Spotify Reveals Measures to Combat AI Music, Spam and Deepfakes
As the music industry grapples with the rise of fully AI-generated music, streaming services are finally starting to take action. Spotify has announced three measures to address the issue, including supporting a new industry standard for music credits and rolling out a new spam filter.
A New Standard for Music Credits
Spotify is backing a new industry standard for music credits, developed by the DDEX consortium, which will make it clear how and when AI was used in music tracks. The standard will allow artists to disclose the extent of AI involvement in their creative process.
"If a track includes AI-generated vocals, AI instrumentation, a specific instrument that's AI-generated, or AI-assisted post-production like mixing or mastering, that information can be displayed in the credits on Spotify or any other service using the standard," said Sam Duboff, global head of marketing and policy at Spotify for Artists.

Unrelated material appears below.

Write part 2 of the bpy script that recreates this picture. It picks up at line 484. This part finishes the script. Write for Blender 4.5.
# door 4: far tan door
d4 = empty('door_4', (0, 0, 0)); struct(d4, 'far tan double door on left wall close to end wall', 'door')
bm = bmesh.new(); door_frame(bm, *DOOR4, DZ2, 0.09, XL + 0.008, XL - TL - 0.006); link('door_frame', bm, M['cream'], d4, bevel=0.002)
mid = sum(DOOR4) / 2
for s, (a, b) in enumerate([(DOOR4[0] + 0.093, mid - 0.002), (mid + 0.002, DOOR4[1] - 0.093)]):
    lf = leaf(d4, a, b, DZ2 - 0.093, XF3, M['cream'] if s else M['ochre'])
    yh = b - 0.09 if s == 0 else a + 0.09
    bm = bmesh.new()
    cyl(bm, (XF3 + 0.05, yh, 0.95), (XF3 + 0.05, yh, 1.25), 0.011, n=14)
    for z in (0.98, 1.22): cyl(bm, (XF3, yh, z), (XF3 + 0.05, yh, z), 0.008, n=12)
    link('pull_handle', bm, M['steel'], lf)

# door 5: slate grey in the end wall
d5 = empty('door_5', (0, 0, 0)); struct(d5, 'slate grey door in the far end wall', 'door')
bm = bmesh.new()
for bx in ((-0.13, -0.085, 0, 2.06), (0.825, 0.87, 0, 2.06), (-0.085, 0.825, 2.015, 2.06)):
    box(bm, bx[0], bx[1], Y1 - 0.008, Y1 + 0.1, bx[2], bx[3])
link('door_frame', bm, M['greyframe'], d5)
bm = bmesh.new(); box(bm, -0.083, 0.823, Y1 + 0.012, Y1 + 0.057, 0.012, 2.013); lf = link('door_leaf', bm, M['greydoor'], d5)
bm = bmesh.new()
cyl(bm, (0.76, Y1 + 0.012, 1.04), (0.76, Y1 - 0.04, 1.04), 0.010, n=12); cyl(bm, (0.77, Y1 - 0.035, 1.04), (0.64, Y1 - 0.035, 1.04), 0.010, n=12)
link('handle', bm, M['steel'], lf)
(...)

A Crackdown on Spam and Slop
Spotify's new spam filter will identify "bad actors" mass-uploading tracks for fraudulent purposes and/or trying to manipulate its recommendation systems. The company has already removed over 75 million spammy tracks from its service in the past year.
"AI has made it easier than ever for bad actors to mass upload content, create duplicates, use SEO tricks to manipulate search or recommendation systems," said Duboff. "Our new spam filter will flag tracks and uploaders using these tactics and stop recommending them across Spotify programming."

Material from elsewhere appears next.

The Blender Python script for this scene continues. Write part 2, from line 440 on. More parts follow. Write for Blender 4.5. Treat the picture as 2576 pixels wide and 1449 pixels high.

Clarifying Policies on Voice Clones and Deepfakes
Spotify is also updating its policies to clarify that unauthorised AI voice-clones, deepfakes, and other "vocal replicas and impersonation" are not allowed on the platform.
"If they [artists] want to license their voice to an AI project, that's their choice. Our job is to make sure it stays their choice," said Duboff. The company will remove any tracks that violate these policies.
A Cautionary Approach
Spotify is taking a cautious approach to addressing the issue of AI music, avoiding binary labels and focusing on building trust across the music ecosystem.
"This isn't about gatekeeping, it's about building trust across the whole music ecosystem," said Duboff. "We're going to keep talking to artists, songwriters, producers, distributors, about what's working and what's not."
A Shared Approach
Spotify is also keenly aware of the importance of industry standards in addressing AI music. The company has adopted the DDEX standard instead of developing its own.
"We think the industry is better off and listeners are better off with industry standards," said Duboff. "If we think about a world where every streaming service is building their own methodology, their own technology, their own system for what they would call AI and what they don't, that doesn't seem like how we build listener trust as an ecosystem."
A Final Statement
Spotify has denied rumours of creating its own AI music. "Those rumours are categorically and absolutely false," said Duboff.
The company's measures have been welcomed by music rightsholders, including Universal Music Group, which praised Spotify's commitment to protecting the health of the music ecosystem.